Do you remember the great North American power failure of 2003? I was around for the earlier blackout in 1965. With the lights out in the house, on the street, and even in the distant bank buildings, I went inside and called my mom: "Are the lights on where you are?" I could do that because in 1965 I wasn't using a digital telephone; my telephone set in those days was a simple terminal, drawing its power through the line that connected it to the phone company central office, which had backup batteries and power generators. During the almost continent-wide 1965 blackout anyone we could make calls for critical services like fire, ambulance and police. With a modern electronic telephone, during a power failure you will be unable to do that unless you have an uninterruptable power supply. And telephones using "Voice Over Internet Protocol" (VoIP), even the the latest, carrier-based VoIP services, are less reliable than POTS (the "Plain Old Telephone Service").

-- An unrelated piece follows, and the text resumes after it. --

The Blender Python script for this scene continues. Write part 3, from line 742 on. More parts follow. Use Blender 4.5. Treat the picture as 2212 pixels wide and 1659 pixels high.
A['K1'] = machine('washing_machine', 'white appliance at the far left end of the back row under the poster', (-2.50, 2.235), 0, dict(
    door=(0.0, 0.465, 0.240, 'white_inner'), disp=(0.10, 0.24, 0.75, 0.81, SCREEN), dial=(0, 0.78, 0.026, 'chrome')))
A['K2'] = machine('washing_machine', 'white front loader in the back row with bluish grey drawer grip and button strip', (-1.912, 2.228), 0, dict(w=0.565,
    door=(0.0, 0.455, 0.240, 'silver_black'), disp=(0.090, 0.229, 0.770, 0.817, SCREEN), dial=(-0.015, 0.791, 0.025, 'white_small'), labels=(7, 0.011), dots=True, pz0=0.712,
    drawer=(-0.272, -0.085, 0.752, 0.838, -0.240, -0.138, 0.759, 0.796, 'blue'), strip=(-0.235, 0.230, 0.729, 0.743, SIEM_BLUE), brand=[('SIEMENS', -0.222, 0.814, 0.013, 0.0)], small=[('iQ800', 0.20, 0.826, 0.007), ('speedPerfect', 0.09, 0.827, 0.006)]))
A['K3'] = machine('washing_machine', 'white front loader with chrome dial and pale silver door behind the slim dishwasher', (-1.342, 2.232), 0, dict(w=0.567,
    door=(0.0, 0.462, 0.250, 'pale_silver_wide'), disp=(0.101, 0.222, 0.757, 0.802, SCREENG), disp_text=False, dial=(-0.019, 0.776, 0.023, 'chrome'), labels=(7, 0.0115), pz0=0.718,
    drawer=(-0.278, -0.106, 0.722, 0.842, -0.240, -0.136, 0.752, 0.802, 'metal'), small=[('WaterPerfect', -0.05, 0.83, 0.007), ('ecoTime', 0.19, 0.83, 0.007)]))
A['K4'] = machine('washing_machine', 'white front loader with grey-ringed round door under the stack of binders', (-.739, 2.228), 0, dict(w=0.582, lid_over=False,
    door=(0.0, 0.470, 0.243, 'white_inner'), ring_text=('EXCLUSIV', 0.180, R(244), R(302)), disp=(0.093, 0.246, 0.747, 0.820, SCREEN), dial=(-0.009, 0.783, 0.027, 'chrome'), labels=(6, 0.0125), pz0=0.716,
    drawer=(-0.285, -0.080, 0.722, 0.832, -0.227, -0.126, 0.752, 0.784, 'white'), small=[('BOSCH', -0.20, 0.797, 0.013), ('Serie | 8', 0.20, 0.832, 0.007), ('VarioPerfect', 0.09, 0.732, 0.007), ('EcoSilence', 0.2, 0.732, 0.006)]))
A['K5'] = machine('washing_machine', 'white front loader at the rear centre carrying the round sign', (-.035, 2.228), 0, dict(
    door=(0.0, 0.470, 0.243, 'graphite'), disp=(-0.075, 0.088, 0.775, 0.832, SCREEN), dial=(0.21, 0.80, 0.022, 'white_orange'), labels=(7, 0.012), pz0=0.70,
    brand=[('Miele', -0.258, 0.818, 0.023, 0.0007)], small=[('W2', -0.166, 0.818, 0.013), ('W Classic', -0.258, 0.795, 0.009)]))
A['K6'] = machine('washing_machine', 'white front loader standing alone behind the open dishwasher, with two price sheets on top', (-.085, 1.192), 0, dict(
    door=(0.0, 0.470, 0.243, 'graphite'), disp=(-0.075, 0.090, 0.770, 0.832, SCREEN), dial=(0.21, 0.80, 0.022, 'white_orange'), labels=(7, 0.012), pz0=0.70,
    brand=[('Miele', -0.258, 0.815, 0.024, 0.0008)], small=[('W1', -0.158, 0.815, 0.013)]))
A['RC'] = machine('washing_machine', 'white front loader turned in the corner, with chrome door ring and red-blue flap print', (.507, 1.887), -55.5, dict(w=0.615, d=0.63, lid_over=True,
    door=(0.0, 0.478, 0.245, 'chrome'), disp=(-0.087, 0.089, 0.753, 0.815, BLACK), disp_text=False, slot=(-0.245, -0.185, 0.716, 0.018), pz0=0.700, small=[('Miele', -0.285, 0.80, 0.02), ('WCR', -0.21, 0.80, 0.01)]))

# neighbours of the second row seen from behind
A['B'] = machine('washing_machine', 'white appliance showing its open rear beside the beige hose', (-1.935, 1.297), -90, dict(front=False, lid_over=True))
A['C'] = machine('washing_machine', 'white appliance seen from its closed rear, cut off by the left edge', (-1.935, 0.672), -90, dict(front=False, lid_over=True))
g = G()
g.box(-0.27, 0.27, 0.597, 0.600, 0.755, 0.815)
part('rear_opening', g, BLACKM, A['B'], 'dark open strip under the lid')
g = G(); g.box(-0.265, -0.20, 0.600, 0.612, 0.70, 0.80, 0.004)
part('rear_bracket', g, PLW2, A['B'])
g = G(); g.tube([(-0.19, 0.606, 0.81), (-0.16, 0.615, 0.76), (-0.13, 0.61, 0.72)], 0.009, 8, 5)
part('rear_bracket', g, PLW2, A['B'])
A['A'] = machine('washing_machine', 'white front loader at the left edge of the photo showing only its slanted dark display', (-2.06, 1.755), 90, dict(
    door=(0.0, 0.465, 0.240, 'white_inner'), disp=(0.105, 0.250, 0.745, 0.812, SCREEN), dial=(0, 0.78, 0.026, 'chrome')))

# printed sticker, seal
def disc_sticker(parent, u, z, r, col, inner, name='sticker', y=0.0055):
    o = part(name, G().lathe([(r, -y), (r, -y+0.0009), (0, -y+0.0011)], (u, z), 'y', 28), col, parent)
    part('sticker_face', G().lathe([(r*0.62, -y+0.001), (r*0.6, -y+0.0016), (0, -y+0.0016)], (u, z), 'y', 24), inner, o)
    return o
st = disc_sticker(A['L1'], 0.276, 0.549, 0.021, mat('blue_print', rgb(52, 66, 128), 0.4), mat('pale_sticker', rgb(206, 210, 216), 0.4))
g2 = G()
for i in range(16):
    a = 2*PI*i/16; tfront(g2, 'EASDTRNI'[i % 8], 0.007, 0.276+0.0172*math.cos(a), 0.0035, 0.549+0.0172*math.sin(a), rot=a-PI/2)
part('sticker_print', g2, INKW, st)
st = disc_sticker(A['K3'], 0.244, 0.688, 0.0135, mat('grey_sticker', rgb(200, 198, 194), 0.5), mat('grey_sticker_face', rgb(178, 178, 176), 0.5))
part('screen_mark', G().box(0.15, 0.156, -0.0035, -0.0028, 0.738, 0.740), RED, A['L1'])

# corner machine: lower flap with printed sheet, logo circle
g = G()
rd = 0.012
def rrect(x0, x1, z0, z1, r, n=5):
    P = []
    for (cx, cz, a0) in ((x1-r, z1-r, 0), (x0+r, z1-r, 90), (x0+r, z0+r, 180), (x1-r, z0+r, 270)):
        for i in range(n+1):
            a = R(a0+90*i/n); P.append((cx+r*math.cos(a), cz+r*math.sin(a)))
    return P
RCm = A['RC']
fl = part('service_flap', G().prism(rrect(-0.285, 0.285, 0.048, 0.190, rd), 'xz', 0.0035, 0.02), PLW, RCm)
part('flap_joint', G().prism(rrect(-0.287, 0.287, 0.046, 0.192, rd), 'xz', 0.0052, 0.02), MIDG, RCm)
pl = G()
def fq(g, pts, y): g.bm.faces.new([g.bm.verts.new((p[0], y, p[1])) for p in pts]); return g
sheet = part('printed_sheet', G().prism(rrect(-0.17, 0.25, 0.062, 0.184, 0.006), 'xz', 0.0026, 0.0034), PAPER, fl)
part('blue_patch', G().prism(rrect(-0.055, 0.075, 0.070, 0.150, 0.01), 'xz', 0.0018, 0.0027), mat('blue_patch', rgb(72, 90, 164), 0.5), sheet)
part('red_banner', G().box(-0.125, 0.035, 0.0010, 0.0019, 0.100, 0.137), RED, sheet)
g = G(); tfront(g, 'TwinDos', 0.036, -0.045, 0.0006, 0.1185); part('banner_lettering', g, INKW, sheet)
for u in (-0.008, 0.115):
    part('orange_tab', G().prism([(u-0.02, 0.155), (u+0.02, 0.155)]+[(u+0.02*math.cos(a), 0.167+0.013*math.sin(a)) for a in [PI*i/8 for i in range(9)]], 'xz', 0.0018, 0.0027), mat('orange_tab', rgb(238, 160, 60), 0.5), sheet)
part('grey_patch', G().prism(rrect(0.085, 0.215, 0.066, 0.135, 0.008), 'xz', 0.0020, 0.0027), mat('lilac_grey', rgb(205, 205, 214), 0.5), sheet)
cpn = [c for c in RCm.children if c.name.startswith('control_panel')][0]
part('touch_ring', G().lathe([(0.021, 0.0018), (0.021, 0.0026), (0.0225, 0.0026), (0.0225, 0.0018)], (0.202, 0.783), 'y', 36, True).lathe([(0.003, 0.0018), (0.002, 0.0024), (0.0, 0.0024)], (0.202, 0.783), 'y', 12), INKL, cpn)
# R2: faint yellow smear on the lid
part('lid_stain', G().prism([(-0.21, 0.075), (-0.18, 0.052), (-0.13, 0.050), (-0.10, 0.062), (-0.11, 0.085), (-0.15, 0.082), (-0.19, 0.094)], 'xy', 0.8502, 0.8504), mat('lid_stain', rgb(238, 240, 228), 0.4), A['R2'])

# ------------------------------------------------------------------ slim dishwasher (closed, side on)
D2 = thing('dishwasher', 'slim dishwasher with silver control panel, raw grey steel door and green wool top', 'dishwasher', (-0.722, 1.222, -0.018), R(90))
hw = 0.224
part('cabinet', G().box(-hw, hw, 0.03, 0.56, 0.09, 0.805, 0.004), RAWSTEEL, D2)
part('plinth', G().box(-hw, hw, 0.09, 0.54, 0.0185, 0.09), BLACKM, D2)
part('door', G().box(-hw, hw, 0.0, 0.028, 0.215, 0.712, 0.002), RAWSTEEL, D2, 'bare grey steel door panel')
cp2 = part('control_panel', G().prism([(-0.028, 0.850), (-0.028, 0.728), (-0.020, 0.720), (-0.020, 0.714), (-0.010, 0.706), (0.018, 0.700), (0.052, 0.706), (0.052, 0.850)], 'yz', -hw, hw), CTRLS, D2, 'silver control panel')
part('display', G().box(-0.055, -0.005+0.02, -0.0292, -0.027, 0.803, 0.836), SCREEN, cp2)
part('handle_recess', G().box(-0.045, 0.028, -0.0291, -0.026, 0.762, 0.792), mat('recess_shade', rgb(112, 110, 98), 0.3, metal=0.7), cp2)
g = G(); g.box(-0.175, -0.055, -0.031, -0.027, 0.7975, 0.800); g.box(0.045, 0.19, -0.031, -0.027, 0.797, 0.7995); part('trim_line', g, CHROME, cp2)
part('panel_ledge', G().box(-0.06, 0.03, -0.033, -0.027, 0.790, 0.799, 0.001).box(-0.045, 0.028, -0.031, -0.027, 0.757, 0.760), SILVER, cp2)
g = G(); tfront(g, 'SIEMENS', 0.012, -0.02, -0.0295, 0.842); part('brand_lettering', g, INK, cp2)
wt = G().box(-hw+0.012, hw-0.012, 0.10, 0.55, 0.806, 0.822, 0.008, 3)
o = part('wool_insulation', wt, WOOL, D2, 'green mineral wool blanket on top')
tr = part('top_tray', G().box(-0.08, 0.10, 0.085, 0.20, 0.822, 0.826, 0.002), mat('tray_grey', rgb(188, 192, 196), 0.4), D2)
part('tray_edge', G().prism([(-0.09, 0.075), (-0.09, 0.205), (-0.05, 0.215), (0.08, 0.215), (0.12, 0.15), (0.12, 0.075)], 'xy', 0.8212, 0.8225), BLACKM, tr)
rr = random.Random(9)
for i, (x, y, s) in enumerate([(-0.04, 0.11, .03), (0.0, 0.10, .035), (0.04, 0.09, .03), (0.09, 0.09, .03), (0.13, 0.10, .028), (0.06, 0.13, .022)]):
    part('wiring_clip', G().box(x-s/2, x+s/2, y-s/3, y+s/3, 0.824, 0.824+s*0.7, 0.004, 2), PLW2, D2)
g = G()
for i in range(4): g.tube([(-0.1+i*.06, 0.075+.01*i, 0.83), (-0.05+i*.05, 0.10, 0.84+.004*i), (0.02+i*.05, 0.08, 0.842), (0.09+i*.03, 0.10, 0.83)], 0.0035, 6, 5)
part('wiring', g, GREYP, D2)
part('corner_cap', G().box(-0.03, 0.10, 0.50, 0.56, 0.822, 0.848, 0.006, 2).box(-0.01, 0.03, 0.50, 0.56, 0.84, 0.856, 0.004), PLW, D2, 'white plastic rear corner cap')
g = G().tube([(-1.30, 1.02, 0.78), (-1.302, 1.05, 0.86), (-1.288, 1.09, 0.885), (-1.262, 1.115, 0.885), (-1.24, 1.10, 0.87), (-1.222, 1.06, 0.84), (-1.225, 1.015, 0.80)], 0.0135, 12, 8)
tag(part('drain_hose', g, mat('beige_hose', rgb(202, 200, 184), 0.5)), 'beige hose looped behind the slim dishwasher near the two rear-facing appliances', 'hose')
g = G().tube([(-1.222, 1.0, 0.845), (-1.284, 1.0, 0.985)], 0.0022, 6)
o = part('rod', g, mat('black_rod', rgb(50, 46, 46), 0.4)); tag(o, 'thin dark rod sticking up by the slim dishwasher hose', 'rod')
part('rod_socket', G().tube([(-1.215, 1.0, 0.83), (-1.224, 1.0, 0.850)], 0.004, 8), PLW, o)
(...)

I call myself neo-Amish, because I (always? usually? occasionally?) decide whether to use new, potentially lifestyle-altering technology only after assessing the probable effects of that choice (which does not make me a neo-Luddite, who categorically rejects all technology). Old-fashioned Western Electric 202 telephone I don't own a car, because I live in the middle of a transit-friendly city; but I do occasionally use Auto-share for short term rentals. I rarely use a cell phone, and for outgoing messages only, because I occasionally like to luxuriate in peaceful isolation. And though I love my digital answering machine and my Aastra Model 392, I make sure I have quick access to at least one simple telephone set that will work even when there is a power failure.

Aestima causum undique; nuto totus vindicatum! (Apologies to my high school Latin teacher for any grammar errors.)